Recorded data -
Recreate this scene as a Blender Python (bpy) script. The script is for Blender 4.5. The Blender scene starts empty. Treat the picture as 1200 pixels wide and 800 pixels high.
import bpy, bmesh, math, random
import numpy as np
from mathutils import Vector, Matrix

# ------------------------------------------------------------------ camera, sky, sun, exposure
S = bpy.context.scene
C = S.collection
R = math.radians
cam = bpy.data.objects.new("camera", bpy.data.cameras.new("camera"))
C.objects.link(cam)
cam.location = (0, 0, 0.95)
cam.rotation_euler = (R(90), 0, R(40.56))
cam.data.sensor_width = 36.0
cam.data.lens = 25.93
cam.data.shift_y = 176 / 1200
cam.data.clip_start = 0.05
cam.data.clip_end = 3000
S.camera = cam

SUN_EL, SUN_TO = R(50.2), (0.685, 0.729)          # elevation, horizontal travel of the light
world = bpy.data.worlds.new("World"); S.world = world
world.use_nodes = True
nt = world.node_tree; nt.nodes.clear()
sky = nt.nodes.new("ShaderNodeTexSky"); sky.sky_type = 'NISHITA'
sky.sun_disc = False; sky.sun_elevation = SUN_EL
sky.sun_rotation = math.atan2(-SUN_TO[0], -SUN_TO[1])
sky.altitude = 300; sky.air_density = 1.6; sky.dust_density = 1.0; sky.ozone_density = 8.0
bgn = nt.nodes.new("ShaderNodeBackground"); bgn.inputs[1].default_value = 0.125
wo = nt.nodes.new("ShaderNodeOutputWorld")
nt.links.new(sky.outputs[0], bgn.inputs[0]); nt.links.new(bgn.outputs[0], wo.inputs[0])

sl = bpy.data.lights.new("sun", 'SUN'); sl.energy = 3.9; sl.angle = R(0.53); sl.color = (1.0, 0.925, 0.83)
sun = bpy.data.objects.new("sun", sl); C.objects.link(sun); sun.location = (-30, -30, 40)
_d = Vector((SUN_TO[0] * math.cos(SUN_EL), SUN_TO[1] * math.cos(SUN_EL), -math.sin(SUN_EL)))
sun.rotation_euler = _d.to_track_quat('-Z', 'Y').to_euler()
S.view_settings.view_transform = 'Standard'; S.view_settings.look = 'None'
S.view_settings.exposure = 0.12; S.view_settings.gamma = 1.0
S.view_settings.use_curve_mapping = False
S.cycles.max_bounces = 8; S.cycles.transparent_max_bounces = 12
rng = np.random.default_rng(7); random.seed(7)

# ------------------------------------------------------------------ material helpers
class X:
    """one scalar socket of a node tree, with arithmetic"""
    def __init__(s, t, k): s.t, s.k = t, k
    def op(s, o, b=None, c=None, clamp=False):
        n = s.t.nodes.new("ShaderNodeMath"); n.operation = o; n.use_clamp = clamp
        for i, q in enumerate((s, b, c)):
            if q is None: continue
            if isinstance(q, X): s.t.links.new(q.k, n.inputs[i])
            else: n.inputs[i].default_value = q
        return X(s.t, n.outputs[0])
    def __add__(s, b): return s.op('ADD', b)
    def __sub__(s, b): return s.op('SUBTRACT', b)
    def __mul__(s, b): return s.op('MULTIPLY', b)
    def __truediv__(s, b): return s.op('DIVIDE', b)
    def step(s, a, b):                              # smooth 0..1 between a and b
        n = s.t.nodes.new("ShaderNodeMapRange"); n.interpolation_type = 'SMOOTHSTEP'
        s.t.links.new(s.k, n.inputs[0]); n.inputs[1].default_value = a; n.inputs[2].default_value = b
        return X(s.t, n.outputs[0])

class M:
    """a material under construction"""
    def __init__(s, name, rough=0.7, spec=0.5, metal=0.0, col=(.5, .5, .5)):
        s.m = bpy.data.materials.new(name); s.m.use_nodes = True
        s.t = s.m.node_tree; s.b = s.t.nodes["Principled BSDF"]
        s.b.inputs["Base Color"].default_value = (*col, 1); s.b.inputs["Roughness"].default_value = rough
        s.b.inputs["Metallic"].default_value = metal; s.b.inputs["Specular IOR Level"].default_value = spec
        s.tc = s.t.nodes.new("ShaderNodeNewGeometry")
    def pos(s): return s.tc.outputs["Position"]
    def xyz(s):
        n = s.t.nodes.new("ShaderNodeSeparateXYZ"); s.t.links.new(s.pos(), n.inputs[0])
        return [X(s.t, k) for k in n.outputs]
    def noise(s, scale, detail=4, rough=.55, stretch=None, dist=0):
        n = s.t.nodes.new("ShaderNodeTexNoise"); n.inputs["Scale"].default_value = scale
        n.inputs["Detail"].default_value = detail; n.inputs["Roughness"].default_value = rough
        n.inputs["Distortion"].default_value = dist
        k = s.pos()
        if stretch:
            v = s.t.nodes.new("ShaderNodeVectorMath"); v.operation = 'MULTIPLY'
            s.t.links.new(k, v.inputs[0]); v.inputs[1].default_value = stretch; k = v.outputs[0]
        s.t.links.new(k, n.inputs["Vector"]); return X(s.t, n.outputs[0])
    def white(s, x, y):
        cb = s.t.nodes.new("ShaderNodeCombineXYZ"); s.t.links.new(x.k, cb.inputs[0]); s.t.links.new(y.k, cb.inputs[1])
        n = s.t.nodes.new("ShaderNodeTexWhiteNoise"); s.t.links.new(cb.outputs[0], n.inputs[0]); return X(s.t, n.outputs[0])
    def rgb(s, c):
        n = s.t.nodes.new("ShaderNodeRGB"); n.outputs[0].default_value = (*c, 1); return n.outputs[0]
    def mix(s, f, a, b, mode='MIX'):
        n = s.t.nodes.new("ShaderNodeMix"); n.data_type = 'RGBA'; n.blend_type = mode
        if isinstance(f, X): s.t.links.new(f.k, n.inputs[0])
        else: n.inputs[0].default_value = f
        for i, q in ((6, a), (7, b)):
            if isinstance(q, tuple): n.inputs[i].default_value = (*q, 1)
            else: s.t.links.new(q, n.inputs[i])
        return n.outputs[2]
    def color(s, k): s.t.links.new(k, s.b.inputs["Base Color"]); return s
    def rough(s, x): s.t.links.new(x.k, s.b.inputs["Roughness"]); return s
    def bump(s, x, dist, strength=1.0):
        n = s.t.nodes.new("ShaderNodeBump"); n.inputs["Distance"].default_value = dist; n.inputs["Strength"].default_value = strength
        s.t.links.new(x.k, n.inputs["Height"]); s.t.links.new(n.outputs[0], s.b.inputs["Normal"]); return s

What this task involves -
Please print the material above exactly as it appears, from its first line through the line containing "rng = np.random.default_rng(7);", inclusive, and stop there.

Correct response -
Recreate this scene as a Blender Python (bpy) script. The script is for Blender 4.5. The Blender scene starts empty. Treat the picture as 1200 pixels wide and 800 pixels high.
import bpy, bmesh, math, random
import numpy as np
from mathutils import Vector, Matrix

# ------------------------------------------------------------------ camera, sky, sun, exposure
S = bpy.context.scene
C = S.collection
R = math.radians
cam = bpy.data.objects.new("camera", bpy.data.cameras.new("camera"))
C.objects.link(cam)
cam.location = (0, 0, 0.95)
cam.rotation_euler = (R(90), 0, R(40.56))
cam.data.sensor_width = 36.0
cam.data.lens = 25.93
cam.data.shift_y = 176 / 1200
cam.data.clip_start = 0.05
cam.data.clip_end = 3000
S.camera = cam

SUN_EL, SUN_TO = R(50.2), (0.685, 0.729)          # elevation, horizontal travel of the light
world = bpy.data.worlds.new("World"); S.world = world
world.use_nodes = True
nt = world.node_tree; nt.nodes.clear()
sky = nt.nodes.new("ShaderNodeTexSky"); sky.sky_type = 'NISHITA'
sky.sun_disc = False; sky.sun_elevation = SUN_EL
sky.sun_rotation = math.atan2(-SUN_TO[0], -SUN_TO[1])
sky.altitude = 300; sky.air_density = 1.6; sky.dust_density = 1.0; sky.ozone_density = 8.0
bgn = nt.nodes.new("ShaderNodeBackground"); bgn.inputs[1].default_value = 0.125
wo = nt.nodes.new("ShaderNodeOutputWorld")
nt.links.new(sky.outputs[0], bgn.inputs[0]); nt.links.new(bgn.outputs[0], wo.inputs[0])

sl = bpy.data.lights.new("sun", 'SUN'); sl.energy = 3.9; sl.angle = R(0.53); sl.color = (1.0, 0.925, 0.83)
sun = bpy.data.objects.new("sun", sl); C.objects.link(sun); sun.location = (-30, -30, 40)
_d = Vector((SUN_TO[0] * math.cos(SUN_EL), SUN_TO[1] * math.cos(SUN_EL), -math.sin(SUN_EL)))
sun.rotation_euler = _d.to_track_quat('-Z', 'Y').to_euler()
S.view_settings.view_transform = 'Standard'; S.view_settings.look = 'None'
S.view_settings.exposure = 0.12; S.view_settings.gamma = 1.0
S.view_settings.use_curve_mapping = False
S.cycles.max_bounces = 8; S.cycles.transparent_max_bounces = 12
rng = np.random.default_rng(7); random.seed(7)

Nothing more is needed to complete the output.